Records shown —
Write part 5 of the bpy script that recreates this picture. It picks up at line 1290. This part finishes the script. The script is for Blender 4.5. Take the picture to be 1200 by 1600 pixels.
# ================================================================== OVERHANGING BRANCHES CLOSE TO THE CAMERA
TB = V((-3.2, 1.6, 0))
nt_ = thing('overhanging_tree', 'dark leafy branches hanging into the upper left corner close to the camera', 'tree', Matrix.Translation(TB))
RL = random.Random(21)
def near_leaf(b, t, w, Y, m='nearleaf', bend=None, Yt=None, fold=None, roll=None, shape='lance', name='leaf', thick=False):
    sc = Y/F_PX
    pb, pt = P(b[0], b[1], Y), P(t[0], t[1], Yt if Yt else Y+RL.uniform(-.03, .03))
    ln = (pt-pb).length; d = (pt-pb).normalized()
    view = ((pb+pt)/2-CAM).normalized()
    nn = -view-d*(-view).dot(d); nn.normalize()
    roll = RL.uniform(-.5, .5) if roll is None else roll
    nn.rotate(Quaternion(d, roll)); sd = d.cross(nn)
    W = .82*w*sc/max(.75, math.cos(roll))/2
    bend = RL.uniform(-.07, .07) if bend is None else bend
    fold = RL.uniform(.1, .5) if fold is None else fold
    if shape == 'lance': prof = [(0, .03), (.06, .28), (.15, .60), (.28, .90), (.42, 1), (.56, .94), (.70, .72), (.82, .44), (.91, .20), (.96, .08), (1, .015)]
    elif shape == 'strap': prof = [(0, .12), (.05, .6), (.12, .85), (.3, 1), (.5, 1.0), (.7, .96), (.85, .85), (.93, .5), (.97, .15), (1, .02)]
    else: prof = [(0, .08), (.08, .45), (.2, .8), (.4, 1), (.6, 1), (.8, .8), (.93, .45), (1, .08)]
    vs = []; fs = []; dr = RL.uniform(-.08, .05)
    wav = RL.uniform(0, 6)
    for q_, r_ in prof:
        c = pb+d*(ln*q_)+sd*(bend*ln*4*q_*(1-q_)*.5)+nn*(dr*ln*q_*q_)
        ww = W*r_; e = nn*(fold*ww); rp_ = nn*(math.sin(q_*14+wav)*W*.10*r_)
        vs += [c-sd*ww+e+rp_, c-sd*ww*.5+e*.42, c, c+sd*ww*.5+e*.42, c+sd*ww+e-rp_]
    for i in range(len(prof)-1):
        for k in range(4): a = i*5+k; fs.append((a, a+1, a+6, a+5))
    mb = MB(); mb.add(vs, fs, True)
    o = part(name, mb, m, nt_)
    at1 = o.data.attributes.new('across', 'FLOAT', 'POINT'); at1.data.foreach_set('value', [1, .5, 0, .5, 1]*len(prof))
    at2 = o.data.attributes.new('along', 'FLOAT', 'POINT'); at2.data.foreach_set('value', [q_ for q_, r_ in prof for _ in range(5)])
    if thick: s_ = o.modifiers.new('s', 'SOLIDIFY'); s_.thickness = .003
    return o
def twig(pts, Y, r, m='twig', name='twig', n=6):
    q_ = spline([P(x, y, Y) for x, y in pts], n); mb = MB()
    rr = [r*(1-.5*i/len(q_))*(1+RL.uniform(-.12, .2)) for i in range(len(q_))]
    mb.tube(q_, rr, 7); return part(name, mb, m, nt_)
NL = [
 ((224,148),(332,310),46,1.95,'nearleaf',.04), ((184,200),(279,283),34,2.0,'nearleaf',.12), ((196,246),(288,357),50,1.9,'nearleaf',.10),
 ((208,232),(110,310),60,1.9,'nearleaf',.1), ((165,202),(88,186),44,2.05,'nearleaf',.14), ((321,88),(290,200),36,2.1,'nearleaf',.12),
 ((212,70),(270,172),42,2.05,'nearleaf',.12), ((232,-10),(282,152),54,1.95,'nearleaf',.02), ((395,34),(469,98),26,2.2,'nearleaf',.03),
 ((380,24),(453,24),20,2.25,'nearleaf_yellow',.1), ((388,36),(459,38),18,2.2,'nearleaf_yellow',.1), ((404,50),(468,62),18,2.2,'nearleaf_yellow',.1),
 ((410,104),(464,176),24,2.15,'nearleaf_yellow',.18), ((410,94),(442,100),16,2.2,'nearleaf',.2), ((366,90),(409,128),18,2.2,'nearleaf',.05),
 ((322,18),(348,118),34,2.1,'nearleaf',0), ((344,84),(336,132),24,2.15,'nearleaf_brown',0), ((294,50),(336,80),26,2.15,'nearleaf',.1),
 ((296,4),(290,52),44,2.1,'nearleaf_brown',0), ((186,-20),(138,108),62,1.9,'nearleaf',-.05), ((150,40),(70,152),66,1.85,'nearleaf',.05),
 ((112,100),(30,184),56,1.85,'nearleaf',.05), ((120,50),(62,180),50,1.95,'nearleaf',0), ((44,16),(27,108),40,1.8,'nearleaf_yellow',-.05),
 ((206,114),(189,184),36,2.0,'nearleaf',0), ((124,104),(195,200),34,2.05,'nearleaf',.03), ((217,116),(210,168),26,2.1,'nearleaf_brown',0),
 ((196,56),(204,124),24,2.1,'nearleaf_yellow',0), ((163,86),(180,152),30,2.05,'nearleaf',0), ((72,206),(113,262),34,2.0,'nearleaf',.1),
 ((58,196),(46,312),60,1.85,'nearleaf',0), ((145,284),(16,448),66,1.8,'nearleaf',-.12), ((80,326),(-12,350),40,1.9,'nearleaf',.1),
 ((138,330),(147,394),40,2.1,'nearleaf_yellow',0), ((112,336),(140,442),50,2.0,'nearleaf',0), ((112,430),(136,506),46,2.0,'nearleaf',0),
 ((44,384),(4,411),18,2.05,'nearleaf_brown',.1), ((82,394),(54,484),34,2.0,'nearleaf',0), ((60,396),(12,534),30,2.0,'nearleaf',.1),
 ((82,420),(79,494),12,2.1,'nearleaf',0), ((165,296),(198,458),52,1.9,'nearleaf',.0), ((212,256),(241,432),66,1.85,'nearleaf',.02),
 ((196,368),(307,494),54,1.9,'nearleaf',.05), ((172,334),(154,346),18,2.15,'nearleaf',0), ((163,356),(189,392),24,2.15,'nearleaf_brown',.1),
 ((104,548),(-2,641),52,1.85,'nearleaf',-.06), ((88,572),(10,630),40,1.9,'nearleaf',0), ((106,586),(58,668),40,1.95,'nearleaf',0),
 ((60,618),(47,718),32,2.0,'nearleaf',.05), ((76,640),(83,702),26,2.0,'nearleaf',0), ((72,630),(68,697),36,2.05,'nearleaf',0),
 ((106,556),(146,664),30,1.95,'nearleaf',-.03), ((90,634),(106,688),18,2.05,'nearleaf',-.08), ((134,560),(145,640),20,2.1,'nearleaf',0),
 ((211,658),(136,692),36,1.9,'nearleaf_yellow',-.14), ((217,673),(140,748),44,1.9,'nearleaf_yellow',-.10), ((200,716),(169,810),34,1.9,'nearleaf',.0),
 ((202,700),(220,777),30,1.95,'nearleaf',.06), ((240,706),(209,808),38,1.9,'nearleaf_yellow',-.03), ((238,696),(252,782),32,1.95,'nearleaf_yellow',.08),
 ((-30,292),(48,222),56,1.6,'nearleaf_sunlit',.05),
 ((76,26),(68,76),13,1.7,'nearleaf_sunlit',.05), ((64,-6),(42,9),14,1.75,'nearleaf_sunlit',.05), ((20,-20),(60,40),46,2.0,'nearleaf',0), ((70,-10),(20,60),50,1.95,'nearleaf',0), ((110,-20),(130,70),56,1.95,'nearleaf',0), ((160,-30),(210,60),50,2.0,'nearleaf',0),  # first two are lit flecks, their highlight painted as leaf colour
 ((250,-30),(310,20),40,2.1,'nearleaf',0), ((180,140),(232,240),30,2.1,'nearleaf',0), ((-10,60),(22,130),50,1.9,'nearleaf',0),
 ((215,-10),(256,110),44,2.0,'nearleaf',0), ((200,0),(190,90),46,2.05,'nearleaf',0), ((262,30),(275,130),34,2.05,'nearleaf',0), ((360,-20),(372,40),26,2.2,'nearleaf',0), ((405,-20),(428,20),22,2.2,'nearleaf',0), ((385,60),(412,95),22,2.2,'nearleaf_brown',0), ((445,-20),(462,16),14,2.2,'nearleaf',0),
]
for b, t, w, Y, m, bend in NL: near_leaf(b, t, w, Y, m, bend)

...

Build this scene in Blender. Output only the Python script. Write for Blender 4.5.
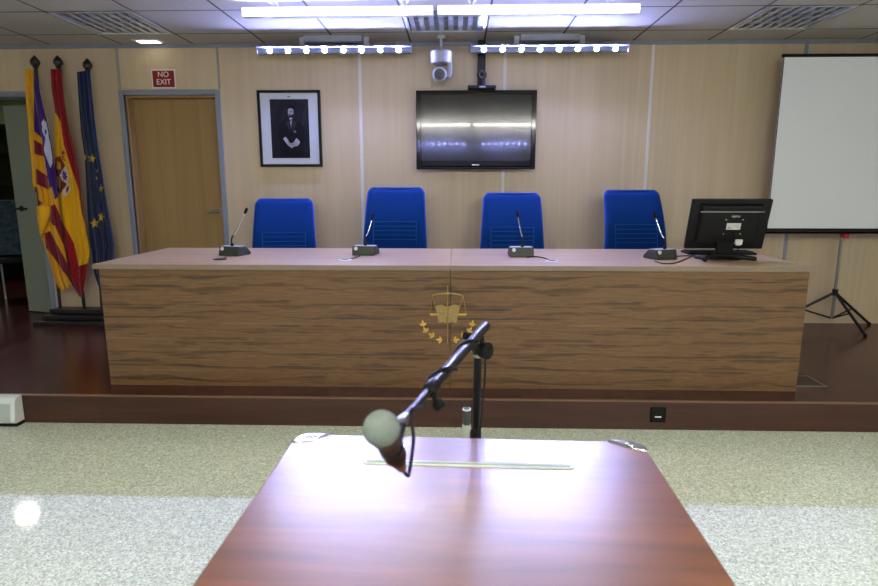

Job —
Reply with one number only, the count of lines above that hold the string "Blender".

Task response —
2